2) DIRECTOR'S VISION. If a director is doing his job right, he has NO VISION. All he has is a point-of-view toward THE VISION OF THE SCRIPT. Which a WRITER wrote. A director SERVES the script.
3) A FILM BY. Always a sop to an insecure ego. This started off as a marketing ploy because a half dozen directors became as recognizable as the stars they were directing, so they got their name over the title (But look at something like YOU CAN'T TAKE IT WITH YOU...It says Frank Capra directs James Stewart and Jean Arthur in...No "Frank Capra film" or "A Film By...").
But guess what, kiddies? There's still only about a half dozen "star" directors. So why has this possessive become a wholesale statement of artistry that touts every nonentity, hack, and mediocrity to come down the pike? And why should even box office directors get to lay claim to the whole movie? A film is always the work of many, many people, not just one man...Though Ben Hecht once said: "A film is never any better than the stupidest person connected with it."
Directors always bellow, "The script is merely a blueprint for a film", displaying their illiteracy by misinterpreting this word. A contractor doesn't go around willy-nilly changing the blueprints of a house.
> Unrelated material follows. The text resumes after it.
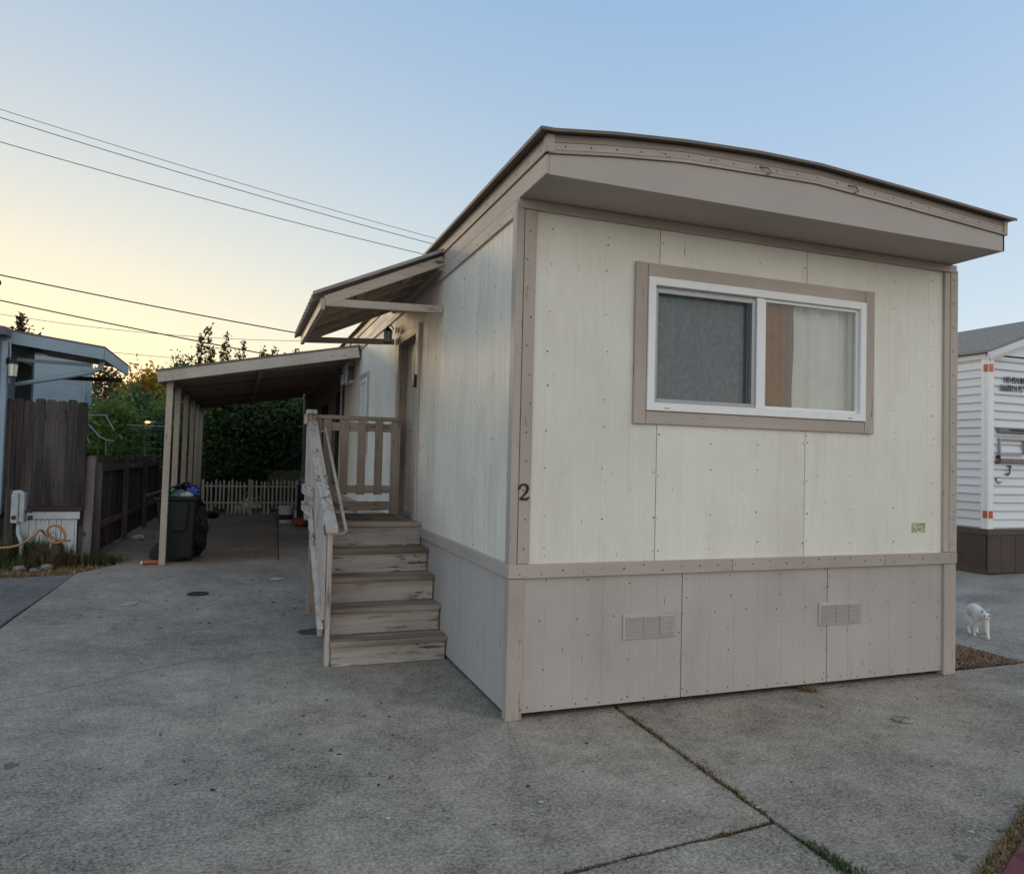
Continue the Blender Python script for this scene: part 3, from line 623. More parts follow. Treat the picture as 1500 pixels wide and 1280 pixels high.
# numeral 2 on the corner board, from a stroked path
def stroke(path, wds, th, place, name, mat, root):
    P_ = [Vector((p[0], p[1], 0)) for p in path]; vs = []; n = len(P_)
    for i, p in enumerate(P_):
        d = (P_[min(i+1, n-1)]-P_[max(i-1, 0)]).normalized(); q = Vector((-d.y, d.x, 0))*wds[i]/2
        vs += [place(p+q, 0), place(p-q, 0), place(p+q, th), place(p-q, th)]
    fs = []
    for i in range(n-1):
        a = i*4; b = a+4; fs += [(a, b, b+1, a+1), (a+2, a+3, b+3, b+2), (a, a+2, b+2, b), (a+1, b+1, b+3, a+3)]
    fs += [(0, 1, 3, 2), ((n-1)*4, (n-1)*4+2, (n-1)*4+3, (n-1)*4+1)]
    return MB().add(vs, fs).build(name, mat, root)
p2 = [(.10, .66), (.10, .76), (.18, .90), (.36, .99), (.56, .96), (.72, .84), (.74, .68), (.66, .50), (.48, .32), (.28, .16), (.12, .05), (.4, .05), (.72, .05), (.88, .20)]
w2_ = [.16, .15, .09, .08, .12, .17, .18, .15, .10, .08, .10, .13, .13, .04]
stroke(p2, [q*1.15 for q in w2_], .008, lambda p, t_: (.026+p.x*.085, -.0245-t_, 1.352+p.y*.098), 'house_number', 'blacknum', H)
MB().box(3.294, 3.434, -.003, .0, 1.112, 1.186).build('sticker', 'sticker', H)
# door in the left wall (recessed)
D = MB().box(.075, .11, DY0, DY1, DZ0, DZ1).build('door', 'taupe_z', H)
s = MB()
for a, b in ((1.12, 1.75), (1.87, 2.70)):
    for c, d in ((DY0+.10, DY0+.37), (DY0+.45, DY0+.72)):
        s.box(.068, .075, c, d, a, b)
s.build('door_panel', 'taupe_z', D, bev=.004)
MB().tube([(.074, DY0+.07, 1.86), (.03, DY0+.07, 1.86)], [.012, .02], 10).build('door_handle', 'black', D)
MB().tube([(.074, DY0+.07, 1.98), (.045, DY0+.07, 1.98)], .022, 12).build('deadbolt', 'black', D)
MB().box(.0, .12, DY1, DY1+.02, DZ0, DZ1).build('door_jamb', 'bal', H); MB().box(.0, .12, DY0-.02, DY0, DZ0, DZ1).build('door_jamb', 'bal', H)
MB().box(.0, .12, DY0-.02, DY1+.02, DZ1, DZ1+.02).build('door_head', 'bal', H)
MB().box(-.025, .12, DY0-.02, DY1+.02, DZ0-.03, DZ0).build('door_sill', 'alu', H)
MB().box(-.028, .0, DY0-.135, DY0-.002, DZ0-.05, DZ1+.09).build('door_trim', 'taupe_z', H, bev=.003)
MB().box(-.026, .0, DY1+.002, DY1+.12, DZ0-.05, DZ1+.09).build('door_trim', 'taupe_z', H, bev=.003)
MB().box(-.027, .0, DY0, DY1, DZ1+.002, DZ1+.09).build('door_trim', 'taupe_y', H, bev=.003)
MB().box(-.055, -.029, DY0-.10, DY0-.03, 2.27, 2.39).build('key_box', 'black', H, bev=.006)
# small side window further back
for a in ((5.61, 5.71), (6.26, 6.36)): MB().box(-.022, .0, a[0], a[1], 1.64, 2.74).build('window_trim', 'taupe_z', H)
MB().box(-.022, .0, 5.711, 6.259, 2.66, 2.74).build('window_trim', 'taupe_y', H); MB().box(-.022, .0, 5.711, 6.259, 1.64, 1.72).build('window_trim', 'taupe_y', H)
s = MB()
for a, b, c, d in ((5.71, 5.76, 1.72, 2.66), (6.21, 6.26, 1.72, 2.66), (5.76, 6.21, 1.72, 1.77), (5.76, 6.21, 2.61, 2.66), (5.96, 6.0, 1.77, 2.61)): s.box(-.03, .03, a, b, c, d)
W2 = s.build('window', 'white', H); MB().box(.01, .014, 5.76, 6.21, 1.77, 2.61).build('window_pane', 'dark', W2); MB().box(.05, .4, 5.8, 6.8, 1.7, 2.7).build('window_recess', 'dark', W2)
# dark door under the carport, windows there, downspout
MB().box(-.02, .0, 8.3, 9.1, 1.0, 2.7).build('back_door', 'dark', H); 
s = MB()
for a, b, c, d in ((10.6, 10.66, 1.7, 2.6), (11.5, 11.56, 1.7, 2.6), (10.66, 11.5, 1.7, 1.76), (10.66, 11.5, 2.54, 2.6)): s.box(-.025, .0, a, b, c, d)
s.box(-.012, .0, 10.66, 11.5, 1.76, 2.54); s.build('window', 'dark', H)
MB().tube([(-.05, 8.15, 2.75), (-.05, 8.15, .1)], .018, 8).build('downpipe', 'taupe_z', H)

# window air conditioner hanging on the wall beside the carport
AC = thing('air_conditioner', (-.07, 7.2, 2.7), 'small pale air conditioner box on the side wall under the carport edge', 'air conditioner')
MB().box(-.135, -.002, 7.02, 7.42, 2.70, 2.985).build('casing', 'skirtw', AC, bev=.01)
MB().box(-.105, -.015, 7.008, 7.018, 2.74, 2.96).build('grille_backing', 'dark', AC)
for k in range(4): MB().box(-.098+.024*k, -.092+.024*k, 6.998, 7.007, 2.745, 2.955).build('grille_slat', 'alu', AC)
MB().box(-.165, -.137, 7.25, 7.40, 2.685, 2.84).build('side_cover', 'skirtw', AC, bev=.005)

# wall lantern beside the door
def lantern(loc, face, label, s_=1.):
    L = thing('wall_lantern', loc, label, 'lamp', 'wall lanterns'); x, y, z = loc; q = face
    MB().lathe((x, y, z), [(.045*s_, 0), (.045*s_, .015)], 14, 'x').build('back_plate', 'black', L)
    MB().tube([(x+q*.01, y, z), (x+q*.04, y, z+.05), (x+q*.075, y, z+.03)], .009*s_, 6).build('arm', 'black', L)
    cx_ = x+q*.075
    MB().lathe((cx_, y, z-.18*s_), [(.045*s_, 0), (.055*s_, .15*s_)], 6).build('glass', 'lampglass', L)
    MB().lathe((cx_, y, z-.03*s_), [(.072*s_, 0), (.05*s_, .03*s_), (.015*s_, .06*s_), (.006, .075*s_)], 6).build('cap', 'black', L)
    MB().lathe((cx_, y, z-.195*s_), [(.05*s_, 0), (.05*s_, .014)], 6).build('base', 'black', L)
    for k in range(6):
        a = 2*PI*k/6; MB().tube([(cx_+.047*s_*math.cos(a), y+.047*s_*math.sin(a), z-.185*s_), (cx_+.058*s_*math.cos(a), y+.058*s_*math.sin(a), z-.03*s_)], .004, 4).build('cage_bar', 'black', L)
lantern((-.03, 3.80, 3.0), -1, 'black lantern with frosted glass on the beige wall beside the door', .8)

# ------------------------------------------------------------------ porch steps
P = thing('porch_steps', (-.45, 1.4, 0), 'weathered wooden porch steps with landing and peeling handrail at the side door', 'steps')
noses = [(1.40, .190), (1.615, .395), (1.845, .600), (2.085, .800), (2.35, 1.005)]
for i, (y, z) in enumerate(noses):
    zl = noses[i-1][1] if i else 0.
    MB().box(-.895, -.012, y+.030, y+.066, zl+.002, z-.041).build('riser', 'step_riser', P, bev=.002)
    if i < 4:
        yb = noses[i+1][0]+.030
        MB().box(-.905, -.004, y, y+.135, z-.038, z).build('tread_board', 'step_tread', P, bev=.004)
        MB().box(-.905, -.006, y+.140, yb, z-.038, z-.002).build('tread_board', 'step_tread', P, bev=.004)
yb = 2.35; k = 0
while yb < 3.42:
    MB().box(-.92, -.030, yb, min(yb+.137, 3.46), .965, 1.003+random.uniform(-.002, .002)).build('deck_board', 'step_tread', P, bev=.004); yb += .142
for x in (-.87, -.16):
    pts = [(1.45, .0), (1.45, .14)]
    for i in range(4): pts += [(noses[i][0]+.07, noses[i][1]-.04), (noses[i+1][0]+.068, noses[i][1]-.04)] if False else []
    MB().prism([(1.52, .0), (1.52, .04), (2.44, .86), (3.39, .86), (3.39, .72), (2.52, .72), (1.78, .0)], x-.018, x+.018, 'x').build('stringer', 'railz', P)
MB().box(-.86, -.07, 3.40, 3.44, .83, .96).build('deck_joist', 'balx', P); MB().box(-.86, -.07, 2.42, 2.46, .83, .96).build('deck_joist', 'balx', P)
for x, y, zt in ((-.865, 3.40, 2.0), (-.062, 3.40, 1.96)):
    MB().box(x-.045, x+.045, y-.025, y+.045, 0, zt).build('post', 'bal', P, bev=.003)
MB().beam((-.925, 1.49, 0), (-.925, 1.49, 1.045), .036, .07, (0, 1, 0)).build('newel_post', 'railz', P, bev=.004)
MB().box(-.975, -.895, 3.28, 3.36, .95, 2.0).build('newel_post', 'railz', P, bev=.004)
MB().box(-.985, -.885, 3.23, 3.38, 2.002, 2.045).build('post_cap', 'railz', P, bev=.004); MB().box(-1.0, -.975, 3.22, 3.38, 1.90, 2.0).build('post_cap', 'railz', P, bev=.004)
# back railing
MB().box(-.89, -.03, 3.355, 3.45, 1.965, 2.005).build('rail_cap', 'balx', P, bev=.004)
MB().box(-.82, -.12, 3.385, 3.42, 1.85, 1.935).build('rail', 'balx', P, bev=.003); MB().box(-.82, -.12, 3.385, 3.42, 1.215, 1.295).build('rail', 'balx', P, bev=.003)
MB().box(-.82, -.12, 3.385, 3.42, 1.04, 1.13).build('rail', 'balx', P, bev=.003)
for x in (-.76, -.585, -.41, -.235): MB().box(x-.04-.01, x+.04-.01, 3.360, 3.384, 1.20, 1.960).build('baluster', 'bal', P, bev=.003)
MB().beam((-.80, 3.34, 1.22), (-.45, 3.34, 1.035), .02, .06).build('brace', 'balx', P)
# sloping handrail with boards on its outer side
a0 = Vector((-.925, 1.36, 1.055)); a1 = Vector((-.925, 3.26, 1.94))
sag = lambda t_: -.05*math.sin(PI*t_)
ptsR = [a0.lerp(a1, i/8)+Vector((0, 0, sag(i/8))) for i in range(9)]
mb = MB()
for p, q in zip(ptsR, ptsR[1:]): pass
vs = []
for p in ptsR:
    for dx, dz in ((-.045, -.04), (.045, -.04), (.045, 0), (-.045, 0)): vs.append((p.x+dx, p.y, p.z+dz))
fs = [(0, 1, 2, 3), tuple(32+i for i in (3, 2, 1, 0))]+[(i*4+k, i*4+(k+1) % 4, (i+1)*4+(k+1) % 4, (i+1)*4+k) for i in range(8) for k in range(4)]
mb.add(vs, fs).build('handrail', 'rail', P, bev=.003)
def railz_at(y): t_ = (y-1.36)/1.9; return 1.055+.885*t_+sag(max(0, min(1, t_)))
def low_at(y): return 1.00 if y > 2.45 else 1.00-(2.45-y)*.80
MB().beam((-.925, 1.47, railz_at(1.47)-.085), (-.925, 3.27, railz_at(3.27)-.085), .03, .09).build('rail', 'rail', P, bev=.003)
yb = 1.60
while yb < 3.25:
    y2 = min(yb+.138, 3.26); zt0, zt1 = railz_at(yb)-.042, railz_at(y2)-.042
    MB().prism([(yb, low_at(yb)-.02), (y2, low_at(y2)-.02), (y2, zt1), (yb, zt0)], -.966, -.944, 'x').build('side_board', 'railz', P, bev=.002); yb += .15
MB().box(-1.006, -.969, 2.46, 3.34, 1.215, 1.305).build('rail', 'rail', P, bev=.003)
MB().box(-1.006, -.969, 2.50, 3.34, 1.05, 1.135).build('rail', 'rail', P, bev=.003)
MB().beam((-.990, 2.52, 1.085), (-.975, 1.50, .25), .036, .085).build('rail', 'rail', P, bev=.003)
MB().beam((-.958, 1.53, .34), (-.958, 1.53, .98), .022, .05, (0, 1, 0)).build('baluster', 'railz', P, bev=.002)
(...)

He may change a window or a closet, but he doesn't shift stress-bearing walls...and even on small changes, he usually consults the architect. And it's always a "Frank Lloyd Wright" house. Named after the guy who designed it, NOT the guy who built it.
Back in the thirties, a director was usually assigned a script after it was where the producer wanted it to be. If he didn't shoot something, Hal Wallis or whoever was on the phone, saying: "Where is scene 56B?" After he finished filming (or even before) that film was with the editor and the director wasn't there with him. He was off filming his next assignment. If you wanted final cut, you learn to cut in the camera like John Ford, so that there was only one way to put the thing together. Often times director's were taken off films, sometimes they were taken off something to go shoot footage on someone else's film. The writers may have been employees in those days; but so were the directors.